2. 1/f noise mostly electrical/physical issue, not thermal. Difference would be rather marginal.
3a. SD ADC with unlimited accuracy? :) Do tell, I'd like to have one.
3b. Your ADC in best case as good as your reference is.
3c/d. It is not easy nor cheap to mitigate wide bandwidth noise.

Most reasons why hobby players don't bother with digital control/compensation for LTZ1000-based reference is elegance of analog ways. Adding digital complexity over something like LTZ also introduce all the digital issues, noise, charge coupling, PCB layout impacts, additional filtering, more points to generate parasitic thermal EMFs (extra heat from DAC/ADCs), bigger power consumption (bye bye battery operation).
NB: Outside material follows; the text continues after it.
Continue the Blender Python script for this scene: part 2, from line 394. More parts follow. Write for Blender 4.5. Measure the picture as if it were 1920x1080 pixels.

And then spending hundreds hours troubleshooting and revising design to overcome heroically all these challenges, and for what end result? :)

That being said, don't listen too much, and go ahead on trying it. I'm sure it will be fun to learn and something useful can be discovered in the end result  :-DMM

dietert1:
Recently there was a thread on a smart Mosfet driver (TI DRV8320). It has an SPI interface and lets you configure dead time, gate drive currents, current limit etc etc. At TI they seem to be convinced this will be the future. In the past we inserted a resistor or a diode to get it done.
In the case of a voltage reference it would make sense if you had some algorithms or an AI setup to automate "optimization" of a reference. You would need to insert knowledge from eevblog metrology into that AI system. And i guess one would need to make a unit with multiple references, because somehow the AI would need to decide which one or which configuration works better. As far as i understand optimization of voltage references is something extremely rare, due to the long observation periods. A plausible improvement may turn out to be an error only after some years.

Regards, Dieter

Kleinstein:
The problem with the temperature regulation is not with the control loop, but in measuring the difference from the actual temperature to the set point.
The problem only shifts from the divider to the ADC and with modern SD ADCs the divider to divider down the reference from some 7 V  to some 2.5-4 V for the ADC. The demand for the ADC would be quite high. The digitial control would not save much, as the actual control is not the weak point. The standard circuit even gets away with the aquare law heater response and thus power dependent loop gain.

As the LTZ1000 ref. is often used in combination with some high resolution DMM / ADC , it may be still feasible to occasionally read the voltage of the set point divider. If drift is detected there one could still do a numerical correction of the results.  The analog solution is well good enough for the shorter ( < weaks) time frame - the weak point is long term drift of the resistors, that may be limiting. At least the long term drift is not known upfront and hard to test.